[start]
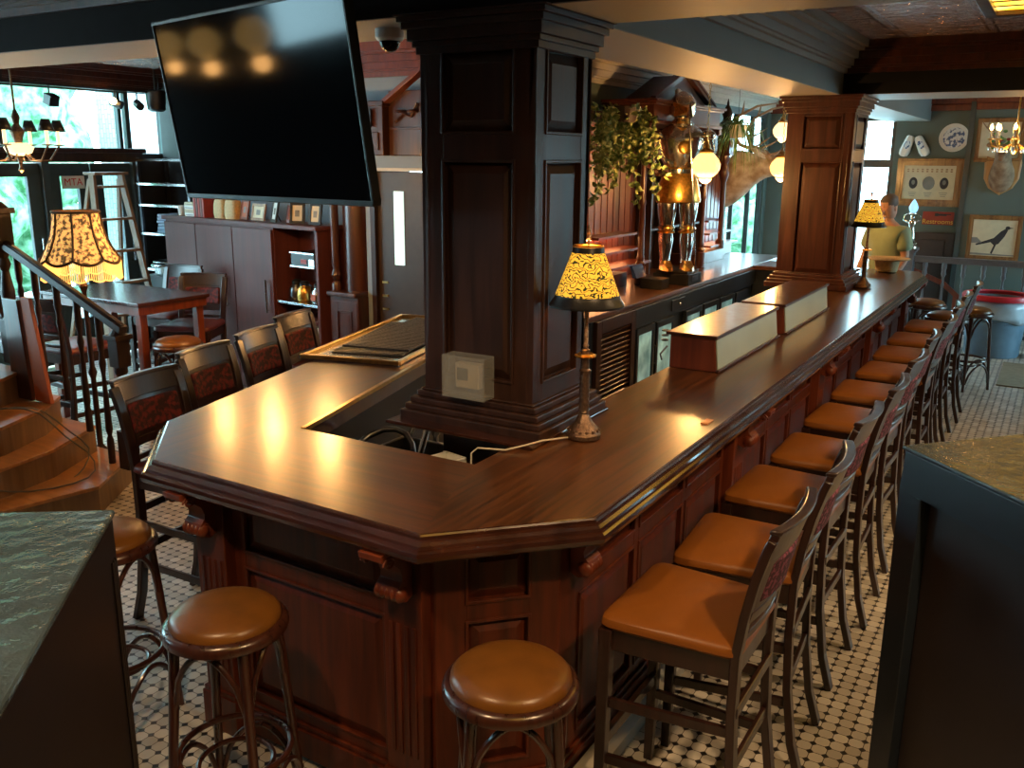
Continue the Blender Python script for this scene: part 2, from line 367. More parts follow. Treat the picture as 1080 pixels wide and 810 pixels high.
# left wall with a glazed shopfront: doors below, wide transom above
S('wall_left', [(XL-.15, XL, YN-.15, -1.8, 0, ZC), (XL-.15, XL, .2, 1.2, 0, ZC), (XL-.15, XL, -1.8, .2, 0, 2.02), (XL-.15, XL, -.3, .2, 2.02, 2.76), (XL-.15, XL, -1.8, .2, 2.76, ZC), (XL-.15, XL, 6.45, 6.98, 0, 2.1), (XL-.15, XL, 6.9, 6.98, 0, ZC), (XL-.15, XL, 1.2, 6.9, 2.76, ZC),
                (XL-.15, XL, 1.2, 4.0, 0, .3), (XL-.15, XL, 1.2, 1.4, .3, 2.76)], M['blackwall'])
S('wall_alcove', [(XL, -7.32, 6.83, 6.98, 0, ZC), (-7.42, -7.32, 6.3, 6.83, 0, ZC)], M['blackwall'])
S('wall_door_side', [(-7.42, -4.80, YD, YD+.1, 0, ZC)], M['bluewall'])
S('wall_back', [(XL, XR, YN-.15, YN, 0, ZC)], M['brownpanel'])
S('wall_right', [(XR, XR+.15, YN, 10.4, 0, ZC), (XR, XR+.15, 12.5, YF, 0, ZC), (XR, XR+.15, 10.4, 12.5, 0, .6), (XR, XR+.15, 10.4, 12.5, 2.5, ZC)], M['teal'])
S('wall_back_bar', [(XB-.1, XB, YD+.1, 11.25, 0, ZC), (XB-.1, XB, 11.25, 12.9, 2.72, ZC), (XB-.1, XB, 11.25, 12.9, 0, .35), (XB-.1, XB, 12.85, YF+.15, 0, ZC)], M['teal'])
S('wall_far', [(-2.02, -1.10, YF, YF+.15, 0, ZC), (-1.10, XR, 12.86, YF+.15, 0, ZC), (XB, -2.02, YF, YF+.15, 2.66, ZC), (XB, -3.3, YF, YF+.15, 0, 2.66), (XB, -2.02, YF, YF+.15, 0, .1)], M['teal'])
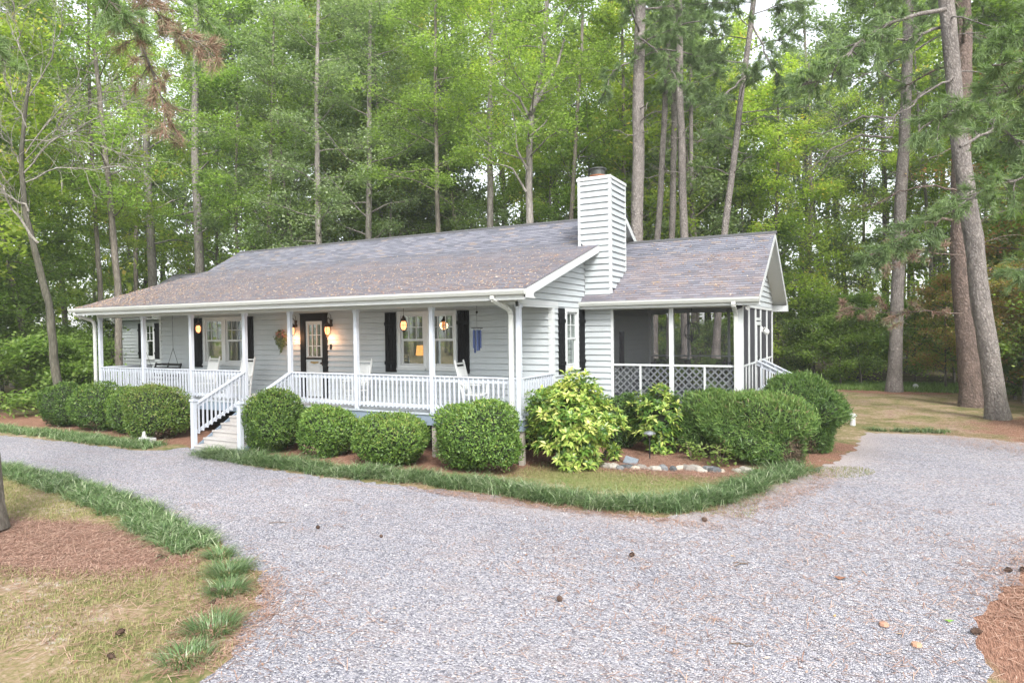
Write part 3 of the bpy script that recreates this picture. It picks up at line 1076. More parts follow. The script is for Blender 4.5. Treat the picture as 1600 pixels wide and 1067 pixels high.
def drape(u0, u1, T, o, z0, z1):
    n = 14
    for i in range(n):
        ua, ub = u0 + (u1 - u0) * i / n, u0 + (u1 - u0) * (i + 1) / n
        oa = o + .03 * (i % 2); ob = o + .03 * ((i + 1) % 2)
        mb.poly([T(ua, oa, z0), T(ub, ob, z0), T(ub, ob, z1), T(ua, oa, z1)])


drape(GW[0] + .1, GW[0] + .35, TG, -.2, 1.0, 2.55); drape(GW[1] - .36, GW[1] - .1, TG, -.2, 1.0, 2.55)
drape(-3.85, -3.6, TF, -.25, .9, 2.5)
mb.build('curtains', M['curtain'], house)

# ---- screened porch
X2 = 4.30; YE = 10.28
mb = MB(); siding(mb, FM(YC), lambda z: (.03, .80), -.16, 2.62); mb.build('screened_porch_wall', M['siding'], house); mb = MB(); siding(mb, GM(X2), lambda z: (max(YC, 3.68 + (z + .12 - 2.80) / .5767), min(YE, 10.75 - (z + .12 - 2.78) / .5767)), 2.66, 4.6)
mb.build('porch_gable', M['siding'], house)
fr = MB()
fr.box(.79, .87, YC - .035, YC + .06, -.3, 2.575)
fr.box(2.43, 2.55, YC - .035, YC + .08, -.05, 2.575)
fr.box(4.14, 4.325, YC - .036, YC + .10, -.3, 2.575)
fr.box(.0, 4.325, YC - .04, YC + .08, 2.575, 2.70)
fr.box(.87, 2.43, YC - .03, YC + .03, 1.02, 1.075); fr.box(2.55, 4.14, YC - .03, YC + .03, 1.02, 1.075)
fr.box(1.605, 1.66, YC - .028, YC + .03, 0, 1.02); fr.box(3.33, 3.385, YC - .028, YC + .03, 0, 1.02)
fr.box(.87, 4.14, YC - .034, YC + .06, -.32, .0)
# right side
fr.box(X2 - .06, X2 + .03, YC + .1, YE, 2.575, 2.70)
ys = [5.15, 6.37, 7.42, 8.85, 10.22]
for y in ys: fr.box(X2 - .05, X2 + .028, y - .035, y + .035, -.05, 2.575)
fr.box(X2 - .03, X2 + .02, YC + .1, 6.33, 1.02, 1.07); fr.box(X2 - .03, X2 + .02, 7.46, 10.19, 1.02, 1.07)
for y in (4.65, 5.75, 8.1, 9.5): fr.box(X2 - .03, X2 + .018, y - .02, y + .02, 0, 1.02)
fr.box(X2 - .03, X2 + .03, YC + .1, YE, -.32, 0)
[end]
• DESCRIPTION OF THE TASK: Without including any picture, repeat the data exactly.

• CORRECT OUTPUT:
Continue the Blender Python script for this scene: part 2, from line 367. More parts follow. Treat the picture as 1080 pixels wide and 810 pixels high.
# left wall with a glazed shopfront: doors below, wide transom above
S('wall_left', [(XL-.15, XL, YN-.15, -1.8, 0, ZC), (XL-.15, XL, .2, 1.2, 0, ZC), (XL-.15, XL, -1.8, .2, 0, 2.02), (XL-.15, XL, -.3, .2, 2.02, 2.76), (XL-.15, XL, -1.8, .2, 2.76, ZC), (XL-.15, XL, 6.45, 6.98, 0, 2.1), (XL-.15, XL, 6.9, 6.98, 0, ZC), (XL-.15, XL, 1.2, 6.9, 2.76, ZC),
                (XL-.15, XL, 1.2, 4.0, 0, .3), (XL-.15, XL, 1.2, 1.4, .3, 2.76)], M['blackwall'])
S('wall_alcove', [(XL, -7.32, 6.83, 6.98, 0, ZC), (-7.42, -7.32, 6.3, 6.83, 0, ZC)], M['blackwall'])
S('wall_door_side', [(-7.42, -4.80, YD, YD+.1, 0, ZC)], M['bluewall'])
S('wall_back', [(XL, XR, YN-.15, YN, 0, ZC)], M['brownpanel'])
S('wall_right', [(XR, XR+.15, YN, 10.4, 0, ZC), (XR, XR+.15, 12.5, YF, 0, ZC), (XR, XR+.15, 10.4, 12.5, 0, .6), (XR, XR+.15, 10.4, 12.5, 2.5, ZC)], M['teal'])
S('wall_back_bar', [(XB-.1, XB, YD+.1, 11.25, 0, ZC), (XB-.1, XB, 11.25, 12.9, 2.72, ZC), (XB-.1, XB, 11.25, 12.9, 0, .35), (XB-.1, XB, 12.85, YF+.15, 0, ZC)], M['teal'])
S('wall_far', [(-2.02, -1.10, YF, YF+.15, 0, ZC), (-1.10, XR, 12.86, YF+.15, 0, ZC), (XB, -2.02, YF, YF+.15, 2.66, ZC), (XB, -3.3, YF, YF+.15, 0, 2.66), (XB, -2.02, YF, YF+.15, 0, .1)], M['teal'])
Write part 3 of the bpy script that recreates this picture. It picks up at line 1076. More parts follow. The script is for Blender 4.5. Treat the picture as 1600 pixels wide and 1067 pixels high.
def drape(u0, u1, T, o, z0, z1):
    n = 14
    for i in range(n):
        ua, ub = u0 + (u1 - u0) * i / n, u0 + (u1 - u0) * (i + 1) / n
        oa = o + .03 * (i % 2); ob = o + .03 * ((i + 1) % 2)
        mb.poly([T(ua, oa, z0), T(ub, ob, z0), T(ub, ob, z1), T(ua, oa, z1)])


drape(GW[0] + .1, GW[0] + .35, TG, -.2, 1.0, 2.55); drape(GW[1] - .36, GW[1] - .1, TG, -.2, 1.0, 2.55)
drape(-3.85, -3.6, TF, -.25, .9, 2.5)
mb.build('curtains', M['curtain'], house)

# ---- screened porch
X2 = 4.30; YE = 10.28
mb = MB(); siding(mb, FM(YC), lambda z: (.03, .80), -.16, 2.62); mb.build('screened_porch_wall', M['siding'], house); mb = MB(); siding(mb, GM(X2), lambda z: (max(YC, 3.68 + (z + .12 - 2.80) / .5767), min(YE, 10.75 - (z + .12 - 2.78) / .5767)), 2.66, 4.6)
mb.build('porch_gable', M['siding'], house)
fr = MB()
fr.box(.79, .87, YC - .035, YC + .06, -.3, 2.575)
fr.box(2.43, 2.55, YC - .035, YC + .08, -.05, 2.575)
fr.box(4.14, 4.325, YC - .036, YC + .10, -.3, 2.575)
fr.box(.0, 4.325, YC - .04, YC + .08, 2.575, 2.70)
fr.box(.87, 2.43, YC - .03, YC + .03, 1.02, 1.075); fr.box(2.55, 4.14, YC - .03, YC + .03, 1.02, 1.075)
fr.box(1.605, 1.66, YC - .028, YC + .03, 0, 1.02); fr.box(3.33, 3.385, YC - .028, YC + .03, 0, 1.02)
fr.box(.87, 4.14, YC - .034, YC + .06, -.32, .0)
# right side
fr.box(X2 - .06, X2 + .03, YC + .1, YE, 2.575, 2.70)
ys = [5.15, 6.37, 7.42, 8.85, 10.22]
for y in ys: fr.box(X2 - .05, X2 + .028, y - .035, y + .035, -.05, 2.575)
fr.box(X2 - .03, X2 + .02, YC + .1, 6.33, 1.02, 1.07); fr.box(X2 - .03, X2 + .02, 7.46, 10.19, 1.02, 1.07)
for y in (4.65, 5.75, 8.1, 9.5): fr.box(X2 - .03, X2 + .018, y - .02, y + .02, 0, 1.02)
fr.box(X2 - .03, X2 + .03, YC + .1, YE, -.32, 0)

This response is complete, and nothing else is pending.